How to Use Embodiment Daily: Small Moments, Big Shifts
The magic of grounding practices isn't in doing them perfectly or for long stretches. It's in weaving them into the fabric of your everyday life, creating tiny pauses where you remember yourself.
Before meetings or difficult conversations: Take thirty seconds to feel your feet on the ground and take three deep breaths into your belly. You'll show up more centered and less reactive.
When anxiety strikes: Instead of trying to think your way out of it, get curious about where you feel it in your body. Is your chest tight? Stomach churning? Shoulders up by your ears? Name the sensations without judgment. Sometimes just acknowledging "I'm feeling tightness in my chest" can begin to dissolve its grip.
During transitions: Those in-between moments—walking from your car to your office, waiting for your coffee to brew, standing in the shower—are perfect for brief body check-ins. What do you notice? These small deposits of awareness compound over time.
The key is consistency over duration. Five conscious breaths three times a day will transform your nervous system more than one perfect hour-long meditation session per month.
Closing Reflection: Your Body, Your Root System
Think of a tree in autumn. As its leaves fall and the world above ground goes quiet, something profound is happening below the surface. The roots are still there—deep, vast, spreading through dark soil, drawing up nourishment, holding the tree steady against wind and weather. Those roots don't waver. They don't doubt themselves. They simply do what they were designed to do: anchor and sustain.

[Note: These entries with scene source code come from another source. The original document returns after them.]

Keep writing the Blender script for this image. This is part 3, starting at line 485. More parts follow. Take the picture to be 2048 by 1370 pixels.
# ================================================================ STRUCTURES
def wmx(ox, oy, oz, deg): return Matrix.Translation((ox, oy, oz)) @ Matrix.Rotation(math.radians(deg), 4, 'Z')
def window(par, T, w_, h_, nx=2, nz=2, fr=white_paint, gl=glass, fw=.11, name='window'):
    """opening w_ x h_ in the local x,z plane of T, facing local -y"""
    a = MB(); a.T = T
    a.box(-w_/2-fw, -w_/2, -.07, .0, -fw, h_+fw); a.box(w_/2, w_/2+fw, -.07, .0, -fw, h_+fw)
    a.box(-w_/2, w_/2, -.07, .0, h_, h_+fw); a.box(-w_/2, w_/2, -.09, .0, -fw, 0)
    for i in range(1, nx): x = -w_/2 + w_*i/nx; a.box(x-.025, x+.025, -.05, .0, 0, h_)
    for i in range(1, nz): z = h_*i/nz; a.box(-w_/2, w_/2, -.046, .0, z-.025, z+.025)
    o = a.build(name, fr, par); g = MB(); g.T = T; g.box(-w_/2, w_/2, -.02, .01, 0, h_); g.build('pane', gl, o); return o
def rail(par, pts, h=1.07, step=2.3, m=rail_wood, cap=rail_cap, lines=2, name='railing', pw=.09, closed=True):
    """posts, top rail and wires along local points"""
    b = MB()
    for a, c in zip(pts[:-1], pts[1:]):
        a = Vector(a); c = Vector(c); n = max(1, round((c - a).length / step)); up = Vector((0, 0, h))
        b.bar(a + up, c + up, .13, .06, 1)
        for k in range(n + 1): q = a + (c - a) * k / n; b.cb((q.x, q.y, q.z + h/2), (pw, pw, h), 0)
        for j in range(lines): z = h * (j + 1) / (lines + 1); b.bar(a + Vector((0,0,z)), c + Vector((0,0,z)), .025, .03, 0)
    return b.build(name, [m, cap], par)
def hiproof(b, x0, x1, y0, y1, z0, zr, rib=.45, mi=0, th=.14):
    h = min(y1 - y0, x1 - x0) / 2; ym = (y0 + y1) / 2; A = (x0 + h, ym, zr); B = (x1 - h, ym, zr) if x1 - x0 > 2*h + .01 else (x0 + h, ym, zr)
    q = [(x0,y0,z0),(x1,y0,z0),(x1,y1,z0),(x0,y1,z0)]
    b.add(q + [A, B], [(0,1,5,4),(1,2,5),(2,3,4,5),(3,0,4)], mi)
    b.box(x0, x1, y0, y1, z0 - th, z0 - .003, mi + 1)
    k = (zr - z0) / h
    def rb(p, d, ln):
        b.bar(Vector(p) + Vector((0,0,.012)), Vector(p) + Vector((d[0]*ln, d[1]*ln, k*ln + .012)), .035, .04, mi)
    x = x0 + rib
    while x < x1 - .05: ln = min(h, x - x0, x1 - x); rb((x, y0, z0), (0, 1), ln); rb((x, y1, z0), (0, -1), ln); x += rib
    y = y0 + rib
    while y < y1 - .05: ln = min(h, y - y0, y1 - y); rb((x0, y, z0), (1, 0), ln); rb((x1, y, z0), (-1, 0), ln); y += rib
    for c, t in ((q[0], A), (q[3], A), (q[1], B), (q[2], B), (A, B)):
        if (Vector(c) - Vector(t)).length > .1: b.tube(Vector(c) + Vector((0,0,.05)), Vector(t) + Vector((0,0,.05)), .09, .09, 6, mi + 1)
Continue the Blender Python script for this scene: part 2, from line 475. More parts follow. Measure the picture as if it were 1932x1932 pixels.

Your body is your root system.
While your thoughts swirl like leaves in the wind—some golden and beautiful, others dead and falling—your body remains. Steady. Reliable. Always with you. It's been with you through every joy and heartbreak, every triumph and failure, every ordinary Tuesday and extraordinary turning point. It's breathing you right now, even as you read these words. Your heart is beating. Your blood is flowing. Your body is here, doing its quiet work of keeping you alive and present.
The invitation of embodiment isn't to transcend your body or achieve some perfect state of physical awareness. It's simpler and more radical than that: to remember that you have a body at all. To return to it, again and again, as the place where you actually live. Not in your worries about tomorrow or your regrets about yesterday, but here—in this breath, this sensation, this moment of contact with something solid beneath you.
This fall, as the world turns inward, let your body be the ground you return to. Let it be your teacher of presence, your anchor in uncertainty, your most loyal companion on this strange and beautiful journey of being human.
You are not just in your body. You are your body. And that body is already home.
What grounding practice will you try today?